Brian Kelly on Two QB System

Irish Illustrated sat down with Brian Kelly to discuss myriad topics related to Notre Dame’s 2016 campaign. Not surprisingly, a quarterback discussion kicked off the proceedings.

Like life, ties aren’t usually fair.

They’re not fair in baseball, where the tie supposedly goes to the runner. They’re not fair in basketball, where a held ball goes back to the offense.

And they’re not fair in quarterback competitions, where a relative tie almost always favors the incumbent.

Such is life for Notre Dame senior Malik Zaire, at this point last summer the no-doubt starting quarterback and potential new-face-in-waiting of the Irish football program.

Fast forward to the present where Zaire is back – in the minds of most – in the role of hungry challenger. And the incumbent, former distant backup DeShone Kizer, would seem hard-pressed to be pushed from his starting role that included a combined 31 rushing and receiving touchdowns in 11.5 games and, as important, myriad clutch moments from beginning to end – at least one forever notched in Irish lore.

Both are respected leaders. Both can run and throw (or throw and run, in the case of Kizer), and both believe they’re the best quarterback orbiting the amateur football planet, much less their own locker room.

Assuming both triggermen continue to improve as the staff and head coach Brian Kelly project, what realistic chance does Zaire have to unseat Kizer, not only the incumbent but the superior passer – a passer that rushed for a program position-record 10 touchdowns last fall – before the team touches down in Austin for its opener at Texas?

“Let’s look at what you know,” said Kelly in reference to Zaire’s ability to run the football. “What can Malik do that could separate him from DeShone?

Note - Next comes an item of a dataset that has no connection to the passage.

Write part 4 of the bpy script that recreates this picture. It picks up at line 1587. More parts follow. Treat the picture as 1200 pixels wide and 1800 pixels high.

Malik is a guy that is an off-schedule playmaker. He can see the field very well (when forced to escape the pocket).”

In short, while Kizer made ample plays with his feet last season, it’s Zaire that can blow a game open by turning a pristine collegiate football field into his personal sandlot.

But while that unique sandlot skillset is available to Zaire, it doesn’t define a Kelly system quarterback. Rather, it’s instead the ability to read a defense and execute a game plan that’s paramount, and after a season on the sidelines in which the Irish offense changed to match Kizer’s strengths, Zaire opened spring ball with work to do just to level the playing field.

“I waited for him to catch back up (during the spring) and I feel like they’re on that same level in terms of knowledge,” said Kelly. “He’s going to have to run the offense a little bit different than DeShone. DeShone is going to be who he is, and hopefully he continues to grow in the areas that we’ve asked.

“But Malik is going to have to be that off-schedule playmaker. That does a little bit more, maybe out of the pocket, hitting somebody down the field. Seeing somebody running (free) up the sideline.

“That would be what has to happen.”

Ten of Kelly’s 12 seasons in charge of an FBS football program have included starts by more than one of his quarterbacks. It’s a reality of the modern game, the spread/read-option era that mandates quarterbacks A.) Know how to protect themselves, and in general, B.) Are able to make plays on run.

(It’s no coincidence that Kelly’s only triggerman in South Bend to make it through a season’s slate unscathed was 2013 senior Tommy Rees, a quarterback that identified blitzes and called protections with aplomb and rarely ventured outside the pocket, and was thus not often exposed to dangerous hits.)

Zaire was hurt on the run last season. Kizer or Zaire likely will find himself felled by harm’s way as the starter next fall. And then the other will be called upon.

And only then.

 “I worry about that, quite frankly,” said Kelly when asked if a two-quarterback system could emerge if both players are “lights out” during training camp. “I saw what happened at Ohio State as the measuring stick. There was no real identity in that offense until they went with (JT) Barrett.

“Once they said ‘He’s our guy, we’re going with him,’ they were able to say, ‘Okay, here’s what we’re going to do in this offense.’

“And then they played us,” Kelly chuckled.

“So I worry about that. I think I’m more convinced that there’ll be a No. 1 and a No. 2 and the No. 2 will have to play when the No. 2 is called upon.”

History and the odds of injury portend QB2 will be needed. The key will thus be keeping QB2 fully engaged while QB1 is likely to shine as the face of college football’s most famous program.